Thursday, April 27, 2006

Not Having It "Your Way". Ever.

At first, I thought maybe I was the physical incarnation of William H. Macy's character from "The Cooler", and just had terrible luck.
Then I realized that there is no fucking way possible on Earth that one single person could have this many things continually get jacked up. No way. No fucking how.
So, I began keeping track.

In Feb. 2005, I started conducting a little test. I wanted to see how long it would take for a drive-thru to get my order correct. Now, for the control parts:
- Nothing obscure or overly-complicated. For burgers, the request was "no mustard" simply because I'm allergic to it.
- Discontinued menu items don't count (Taco Bell is notorious for their 2-week specials).
- Only major fast food chains. The local chinese restaurant is out of the test because I pretty much love their food no matter how it gets to me.
- "A Correct Order" relates to any part of a standard drive-thru order: food as requested, napkins, utensils, straws, etc. Missing or extra items, such as fries or nuggets, counts as incorrect. Missing dressing only counts if I asked for it at the time I ordered.

I eat at fast food places 2-3 times a week.
95% of the time, I use the drive-thru. The other 5% is when I have to get out of my vehicle and end up throwing my incorrect order across the counter at the manager, screaming "Do it again, burger boy!"

In our area, we have all of the major chains, but I also included the restaurants in cities that I traveled to- L.A., Orlando, most of the East coast, Pittsburgh area, Indy, Cinci, Cleveland.

It is now April 0f 2006.
In that time, I have not had one order correct.
No. I am not kidding.

Is there fucking neurosurgery going on behind the counter? What is so insanely complicated about "Double with cheese, no mustard, medium coke"? Does the 'no mustard' line really throw them for a loop? "Oh, he doesn't want mustard...I can't take it...someone get me a Xanax and a shot of Wild Turkey. Stat!"
Look- I understand that working at a fast food place can blow. Hard. I get it.
But at the same time, I don't think that I'm asking for a lot. I also know that I'm not the biggest pain-in-the-ass customer you've had today (I promise).

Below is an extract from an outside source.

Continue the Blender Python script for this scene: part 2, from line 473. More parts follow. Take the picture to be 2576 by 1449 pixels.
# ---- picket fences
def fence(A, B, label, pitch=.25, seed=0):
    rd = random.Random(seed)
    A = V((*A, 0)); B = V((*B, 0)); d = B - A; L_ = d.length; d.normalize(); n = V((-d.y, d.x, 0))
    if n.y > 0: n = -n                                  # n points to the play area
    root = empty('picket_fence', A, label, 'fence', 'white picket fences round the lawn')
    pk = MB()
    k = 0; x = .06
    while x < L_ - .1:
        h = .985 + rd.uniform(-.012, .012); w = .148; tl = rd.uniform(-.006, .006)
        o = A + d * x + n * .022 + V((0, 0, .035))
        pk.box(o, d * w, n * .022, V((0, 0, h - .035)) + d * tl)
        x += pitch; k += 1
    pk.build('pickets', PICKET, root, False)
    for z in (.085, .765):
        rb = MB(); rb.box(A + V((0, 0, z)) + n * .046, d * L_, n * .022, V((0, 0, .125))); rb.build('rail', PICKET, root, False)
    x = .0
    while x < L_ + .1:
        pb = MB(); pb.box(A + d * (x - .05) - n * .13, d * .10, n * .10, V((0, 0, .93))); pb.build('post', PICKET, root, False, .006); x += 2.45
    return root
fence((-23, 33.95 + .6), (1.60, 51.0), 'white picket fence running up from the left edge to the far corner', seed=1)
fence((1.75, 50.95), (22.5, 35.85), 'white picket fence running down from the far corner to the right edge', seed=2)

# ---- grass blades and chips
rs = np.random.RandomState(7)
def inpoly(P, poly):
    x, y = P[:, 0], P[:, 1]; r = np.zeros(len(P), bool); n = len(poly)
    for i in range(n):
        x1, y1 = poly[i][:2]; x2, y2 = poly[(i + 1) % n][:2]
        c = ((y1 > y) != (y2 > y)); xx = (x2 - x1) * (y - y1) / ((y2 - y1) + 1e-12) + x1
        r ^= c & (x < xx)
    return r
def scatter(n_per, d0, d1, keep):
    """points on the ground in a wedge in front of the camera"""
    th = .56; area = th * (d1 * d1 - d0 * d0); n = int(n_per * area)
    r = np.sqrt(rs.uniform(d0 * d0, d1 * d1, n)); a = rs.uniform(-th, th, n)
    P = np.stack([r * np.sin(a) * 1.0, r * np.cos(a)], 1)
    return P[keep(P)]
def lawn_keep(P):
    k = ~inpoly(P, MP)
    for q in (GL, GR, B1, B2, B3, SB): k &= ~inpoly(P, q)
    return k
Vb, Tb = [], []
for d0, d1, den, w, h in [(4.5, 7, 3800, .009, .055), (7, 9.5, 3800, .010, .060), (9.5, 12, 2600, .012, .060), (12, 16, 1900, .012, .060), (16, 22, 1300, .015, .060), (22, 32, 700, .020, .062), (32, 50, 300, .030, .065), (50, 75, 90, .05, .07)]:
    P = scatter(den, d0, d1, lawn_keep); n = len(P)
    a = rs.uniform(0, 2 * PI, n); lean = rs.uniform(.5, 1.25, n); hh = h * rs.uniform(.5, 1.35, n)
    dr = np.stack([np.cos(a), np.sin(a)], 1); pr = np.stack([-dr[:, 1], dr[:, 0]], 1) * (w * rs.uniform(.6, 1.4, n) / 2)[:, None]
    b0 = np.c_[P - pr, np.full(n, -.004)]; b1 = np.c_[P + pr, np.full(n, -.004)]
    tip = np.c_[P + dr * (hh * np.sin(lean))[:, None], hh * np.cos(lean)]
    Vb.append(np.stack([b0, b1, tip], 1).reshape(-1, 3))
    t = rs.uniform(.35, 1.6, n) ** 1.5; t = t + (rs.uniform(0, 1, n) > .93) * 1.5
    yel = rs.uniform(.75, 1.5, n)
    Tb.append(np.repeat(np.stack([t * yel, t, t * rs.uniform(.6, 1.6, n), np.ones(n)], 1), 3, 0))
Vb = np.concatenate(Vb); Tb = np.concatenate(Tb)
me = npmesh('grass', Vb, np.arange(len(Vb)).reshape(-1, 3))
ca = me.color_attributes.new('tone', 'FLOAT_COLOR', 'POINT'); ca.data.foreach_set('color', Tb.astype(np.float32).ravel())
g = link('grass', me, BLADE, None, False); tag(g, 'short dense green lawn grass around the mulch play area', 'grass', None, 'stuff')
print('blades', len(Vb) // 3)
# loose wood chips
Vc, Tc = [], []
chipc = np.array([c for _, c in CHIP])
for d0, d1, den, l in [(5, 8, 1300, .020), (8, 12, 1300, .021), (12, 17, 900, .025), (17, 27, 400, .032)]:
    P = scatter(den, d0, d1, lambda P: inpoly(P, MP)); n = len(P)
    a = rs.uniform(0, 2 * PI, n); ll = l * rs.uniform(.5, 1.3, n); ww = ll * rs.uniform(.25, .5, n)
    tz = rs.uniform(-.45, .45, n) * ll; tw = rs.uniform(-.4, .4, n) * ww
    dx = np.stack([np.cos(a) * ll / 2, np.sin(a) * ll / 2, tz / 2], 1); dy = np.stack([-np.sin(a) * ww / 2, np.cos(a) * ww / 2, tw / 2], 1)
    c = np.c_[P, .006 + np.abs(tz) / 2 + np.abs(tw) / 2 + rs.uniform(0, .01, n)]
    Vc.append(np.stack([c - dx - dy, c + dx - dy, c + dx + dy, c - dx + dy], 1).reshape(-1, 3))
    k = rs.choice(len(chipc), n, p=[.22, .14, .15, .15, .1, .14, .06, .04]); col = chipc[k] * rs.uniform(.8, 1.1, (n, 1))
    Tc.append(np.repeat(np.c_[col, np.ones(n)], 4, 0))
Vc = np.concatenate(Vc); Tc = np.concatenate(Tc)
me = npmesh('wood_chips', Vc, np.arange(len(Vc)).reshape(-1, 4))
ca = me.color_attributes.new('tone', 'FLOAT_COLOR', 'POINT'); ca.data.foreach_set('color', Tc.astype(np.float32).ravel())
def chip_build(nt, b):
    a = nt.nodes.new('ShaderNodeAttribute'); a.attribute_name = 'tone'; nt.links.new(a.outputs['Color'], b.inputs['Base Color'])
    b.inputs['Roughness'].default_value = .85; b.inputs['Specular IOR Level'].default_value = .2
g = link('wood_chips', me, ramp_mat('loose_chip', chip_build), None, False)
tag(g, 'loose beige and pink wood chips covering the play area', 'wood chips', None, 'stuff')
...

The saddest part of this whole thing is that I continue to purchase fast food from the same places that fucked me a couple of days ago.


Tips for the Franchises:
- If I order (2) Mexi-Melts, I don't need 4.7 lbs. of hot sauce.
- A single napkin in the bag, regardless of order size, will result in a swift kick in the ass.
- "no ice" means that the drink (or the burger) doesn't have any ice in it.
- An overly large-headed 'king' waking up in someone's bed (with or without breakfast), is NOT cool. It's just creepy and wrong. Plus, I don't think anyone, except for your ad execs, truly believes he can run back kickoffs for touchdowns, esp. in that kinda clothing.

Fun Facts:
- I currently live in the same town Wendy's started in (Columbus, OH)
- If you have 8 friends, one of them probably worked at McDonalds at one time.
- In Australia, Burger King is called "Hungry Jack".
- Arby's is actually a phonic for "RB", but doesn't stand for "roast beef". It's short for the company founders, the Raffel Brothers.
-Dave Thomas and I are both adoptees.

1 comment:

Munpe Q said...

Ah, this brings back fond memories as I watched your tape worm in action. You would walk in with one chocolate milk, one pepsi, pack o' smokes, and then chow when el seƱora del burrito arrived. Those were the days.